* begin INFORMATION SUPPLIED *

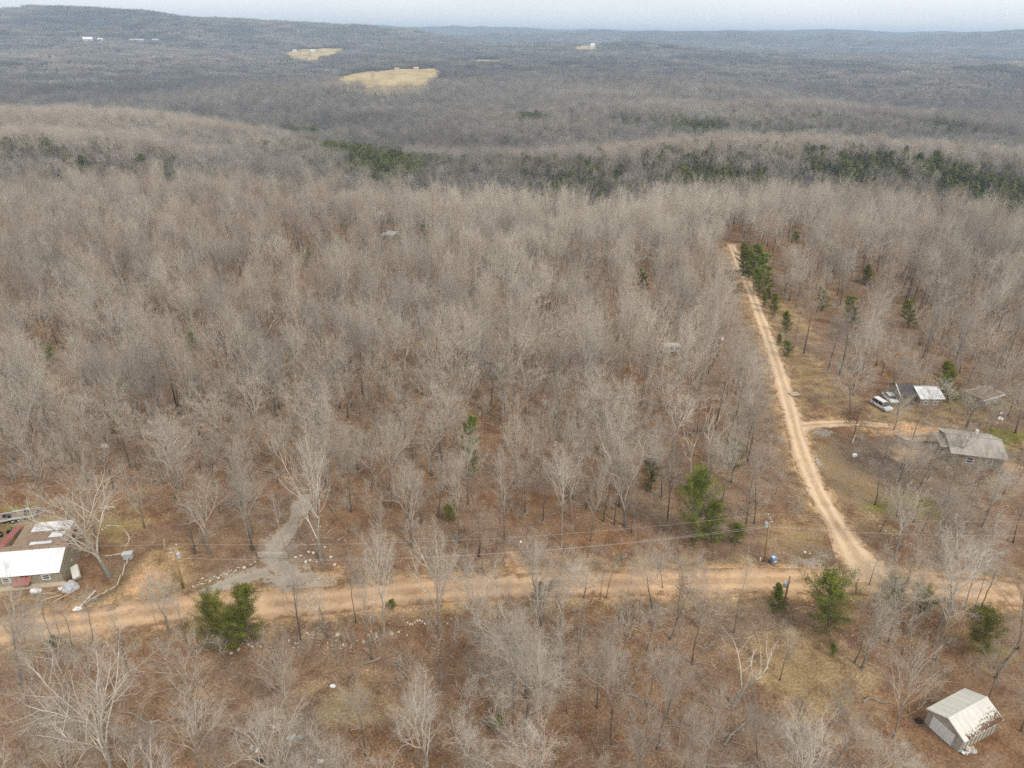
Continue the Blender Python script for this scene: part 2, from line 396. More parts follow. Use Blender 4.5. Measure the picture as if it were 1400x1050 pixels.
# near trees: [trunk mesh, crown mesh, crown radius, top height]
NEAR = {}
def near_proto(key, **k):
    gt, gc, rad, top = tree_protos(**k)
    NEAR[key] = (gt.mesh(key + '_trunk', [M_BARK], True), gc.mesh(key + '_crown', [M_BARK]), rad, top)
near_proto('tall1', seed=1, crown_base=.45, n1=12, n=(6, 6, 7, 3))
near_proto('tall2', seed=2, crown_base=.38, n1=13, n=(6, 6, 6, 3), r0=.20)
near_proto('tall3', seed=3, crown_base=.52, n1=11, n=(6, 6, 7, 3), r0=.21, spread=1.1)
near_proto('slim1', seed=4, crown_base=.5, n1=9, n=(5, 5, 5, 3), r0=.14, spread=.62)
near_proto('slim2', seed=5, crown_base=.35, n1=11, n=(4, 5, 5, 3), r0=.12, spread=.6)
near_proto('fan1', seed=6, crown_base=.32, n1=9, n=(8, 6, 7, 3), r0=.30, spread=1.0, fork=True)
near_proto('fan2', seed=17, crown_base=.45, n1=8, n=(8, 6, 7, 3), r0=.27, spread=.85, fork=True)
near_proto('round', seed=8, crown_base=.30, n1=16, n=(6, 6, 6, 3), r0=.24, spread=1.25)
near_proto('dead', seed=9, crown_base=.5, n1=7, n=(3, 2, 1), r0=.26, spread=.95, fork=True)

def dome(g, rs, c, rx, rz_, N, w, u0, lo, B=.95):
    d = nrm(rs.normal(0, 1, (N, 3)) * np.array([1, 1, .9]) + np.array([0, 0, .45]))
    lump = 1 + .16 * np.sin(d[:, 0] * 5 + rs.random() * 6) + .16 * np.sin(d[:, 1] * 6 + rs.random() * 6) + .1 * np.sin(d[:, 2] * 9)
    R_ = np.array([rx, rx, rz_]); u = rs.uniform(u0, 1, (N, 1)) ** .7
    p1 = c + d * R_ * lump[:, None] * u; p0 = p1 - nrm(d + np.array([0, 0, .5]) + rs.normal(0, .35, (N, 3))) * rs.uniform(lo, lo * 2, (N, 1))
    spikes(g, p0, p1, np.full(N, w), np.full(N, B))
MID = []
def mid_proto(i, **k):
    gt, gc, rad, top = tree_protos(**k)
    if i < 5:
        rs = np.random.default_rng(i); dome(gc, rs, np.array([0, 0, top * .66]), rad * .85, top * .30, 1000, .011, .45, .7)
    MID.append((merged([gt, gc]).mesh('mid_tree', [M_BARK]), rad, top))
for i in range(7):
    mid_proto(i, seed=40 + i, detail=1, crown_base=[.45, .38, .5, .42, .34, .4, .45][i], n1=9, n=(5, 5, 7) if i < 5 else (4, 4, 5), r0=.23 if i < 5 else .12,
              spread=[1, 1.1, .9, 1.05, 1.15, .6, .6][i], tw=.012 if i < 5 else .010, fork=(i == 3))
FAR = []
for i in range(5):
    gt, gc, rad, top = tree_protos(seed=70 + i, detail=1, crown_base=.4, n1=8, n=(3, 3, 3), r0=.2, spread=[1, 1.15, .95, 1.1, 1.25][i], tw=.04)
    dome(gc, np.random.default_rng(i), np.array([0, 0, top * .62]), rad * 1.1, top * .36, 620, .036, .6, .7)
    FAR.append((merged([gt, gc]).mesh('far_tree', [M_BARK]), rad, top))
PATCH = []
for i in range(4):
    g = Geo(); rs = np.random.default_rng(90 + i)
    for k in range(26):
        x, y = rs.uniform(-20, 20, 2); s = rs.uniform(.8, 1.15)
        rr_ = rs.uniform(3.2, 5.2) * s; dome(g, rs, np.array([x, y, 9.5 * s]), rr_, 6.0 * s, 110, rs.uniform(.12, .17), .75, 1.2)
    PATCH.append((g.mesh('tree_patch', [M_BARK]), 20, 16))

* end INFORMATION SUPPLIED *

YOUR OBJECTIVE: What is needed is an exact reproduction of the data, pictures excluded.

ANSWER FOR THIS EXERCISE:
Continue the Blender Python script for this scene: part 2, from line 396. More parts follow. Use Blender 4.5. Measure the picture as if it were 1400x1050 pixels.
# near trees: [trunk mesh, crown mesh, crown radius, top height]
NEAR = {}
def near_proto(key, **k):
    gt, gc, rad, top = tree_protos(**k)
    NEAR[key] = (gt.mesh(key + '_trunk', [M_BARK], True), gc.mesh(key + '_crown', [M_BARK]), rad, top)
near_proto('tall1', seed=1, crown_base=.45, n1=12, n=(6, 6, 7, 3))
near_proto('tall2', seed=2, crown_base=.38, n1=13, n=(6, 6, 6, 3), r0=.20)
near_proto('tall3', seed=3, crown_base=.52, n1=11, n=(6, 6, 7, 3), r0=.21, spread=1.1)
near_proto('slim1', seed=4, crown_base=.5, n1=9, n=(5, 5, 5, 3), r0=.14, spread=.62)
near_proto('slim2', seed=5, crown_base=.35, n1=11, n=(4, 5, 5, 3), r0=.12, spread=.6)
near_proto('fan1', seed=6, crown_base=.32, n1=9, n=(8, 6, 7, 3), r0=.30, spread=1.0, fork=True)
near_proto('fan2', seed=17, crown_base=.45, n1=8, n=(8, 6, 7, 3), r0=.27, spread=.85, fork=True)
near_proto('round', seed=8, crown_base=.30, n1=16, n=(6, 6, 6, 3), r0=.24, spread=1.25)
near_proto('dead', seed=9, crown_base=.5, n1=7, n=(3, 2, 1), r0=.26, spread=.95, fork=True)

def dome(g, rs, c, rx, rz_, N, w, u0, lo, B=.95):
    d = nrm(rs.normal(0, 1, (N, 3)) * np.array([1, 1, .9]) + np.array([0, 0, .45]))
    lump = 1 + .16 * np.sin(d[:, 0] * 5 + rs.random() * 6) + .16 * np.sin(d[:, 1] * 6 + rs.random() * 6) + .1 * np.sin(d[:, 2] * 9)
    R_ = np.array([rx, rx, rz_]); u = rs.uniform(u0, 1, (N, 1)) ** .7
    p1 = c + d * R_ * lump[:, None] * u; p0 = p1 - nrm(d + np.array([0, 0, .5]) + rs.normal(0, .35, (N, 3))) * rs.uniform(lo, lo * 2, (N, 1))
    spikes(g, p0, p1, np.full(N, w), np.full(N, B))
MID = []
def mid_proto(i, **k):
    gt, gc, rad, top = tree_protos(**k)
    if i < 5:
        rs = np.random.default_rng(i); dome(gc, rs, np.array([0, 0, top * .66]), rad * .85, top * .30, 1000, .011, .45, .7)
    MID.append((merged([gt, gc]).mesh('mid_tree', [M_BARK]), rad, top))
for i in range(7):
    mid_proto(i, seed=40 + i, detail=1, crown_base=[.45, .38, .5, .42, .34, .4, .45][i], n1=9, n=(5, 5, 7) if i < 5 else (4, 4, 5), r0=.23 if i < 5 else .12,
              spread=[1, 1.1, .9, 1.05, 1.15, .6, .6][i], tw=.012 if i < 5 else .010, fork=(i == 3))
FAR = []
for i in range(5):
    gt, gc, rad, top = tree_protos(seed=70 + i, detail=1, crown_base=.4, n1=8, n=(3, 3, 3), r0=.2, spread=[1, 1.15, .95, 1.1, 1.25][i], tw=.04)
    dome(gc, np.random.default_rng(i), np.array([0, 0, top * .62]), rad * 1.1, top * .36, 620, .036, .6, .7)
    FAR.append((merged([gt, gc]).mesh('far_tree', [M_BARK]), rad, top))
PATCH = []
for i in range(4):
    g = Geo(); rs = np.random.default_rng(90 + i)
    for k in range(26):
        x, y = rs.uniform(-20, 20, 2); s = rs.uniform(.8, 1.15)
        rr_ = rs.uniform(3.2, 5.2) * s; dome(g, rs, np.array([x, y, 9.5 * s]), rr_, 6.0 * s, 110, rs.uniform(.12, .17), .75, 1.2)
    PATCH.append((g.mesh('tree_patch', [M_BARK]), 20, 16))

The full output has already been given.